▶ **PROVIDED DATA**:

_ _ _ _ _

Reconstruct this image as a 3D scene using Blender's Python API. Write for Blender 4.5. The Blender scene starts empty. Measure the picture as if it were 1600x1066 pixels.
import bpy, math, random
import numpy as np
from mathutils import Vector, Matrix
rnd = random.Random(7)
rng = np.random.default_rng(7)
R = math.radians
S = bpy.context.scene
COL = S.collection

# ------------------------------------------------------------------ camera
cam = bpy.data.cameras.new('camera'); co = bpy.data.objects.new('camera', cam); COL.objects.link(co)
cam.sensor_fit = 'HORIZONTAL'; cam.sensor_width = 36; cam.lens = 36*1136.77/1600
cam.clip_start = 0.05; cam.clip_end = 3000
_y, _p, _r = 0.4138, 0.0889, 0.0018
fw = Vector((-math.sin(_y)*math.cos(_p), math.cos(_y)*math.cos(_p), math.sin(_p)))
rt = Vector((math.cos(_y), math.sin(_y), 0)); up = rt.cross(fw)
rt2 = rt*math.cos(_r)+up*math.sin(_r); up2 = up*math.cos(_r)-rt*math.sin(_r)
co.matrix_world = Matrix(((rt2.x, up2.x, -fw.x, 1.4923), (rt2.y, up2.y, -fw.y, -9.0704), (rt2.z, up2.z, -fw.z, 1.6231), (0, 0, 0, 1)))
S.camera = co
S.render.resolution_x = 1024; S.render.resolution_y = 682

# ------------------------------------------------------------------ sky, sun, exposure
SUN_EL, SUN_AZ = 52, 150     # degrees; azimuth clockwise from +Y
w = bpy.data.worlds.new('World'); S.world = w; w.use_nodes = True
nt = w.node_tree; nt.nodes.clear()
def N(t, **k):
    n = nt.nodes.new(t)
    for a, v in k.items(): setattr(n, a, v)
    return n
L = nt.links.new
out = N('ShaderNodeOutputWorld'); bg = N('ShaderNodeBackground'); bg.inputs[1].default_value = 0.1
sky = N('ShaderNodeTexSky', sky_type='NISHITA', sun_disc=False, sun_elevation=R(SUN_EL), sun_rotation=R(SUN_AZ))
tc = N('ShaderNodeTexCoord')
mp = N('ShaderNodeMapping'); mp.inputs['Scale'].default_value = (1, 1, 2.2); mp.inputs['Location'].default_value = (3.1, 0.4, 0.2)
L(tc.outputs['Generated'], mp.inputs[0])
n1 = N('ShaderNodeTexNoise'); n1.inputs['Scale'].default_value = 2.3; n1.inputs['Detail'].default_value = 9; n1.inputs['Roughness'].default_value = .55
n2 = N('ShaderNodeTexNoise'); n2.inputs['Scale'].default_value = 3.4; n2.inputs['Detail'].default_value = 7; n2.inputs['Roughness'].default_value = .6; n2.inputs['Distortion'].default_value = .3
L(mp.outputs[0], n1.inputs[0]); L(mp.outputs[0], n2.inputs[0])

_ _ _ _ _

▶ **EXERCISE DIRECTIONS**: Everything from the first line above up to and including the line that contains "COL = S.collection" should be printed exactly; please print only that.

▶ **WORKED ANSWER**:
Reconstruct this image as a 3D scene using Blender's Python API. Write for Blender 4.5. The Blender scene starts empty. Measure the picture as if it were 1600x1066 pixels.
import bpy, math, random
import numpy as np
from mathutils import Vector, Matrix
rnd = random.Random(7)
rng = np.random.default_rng(7)
R = math.radians
S = bpy.context.scene
COL = S.collection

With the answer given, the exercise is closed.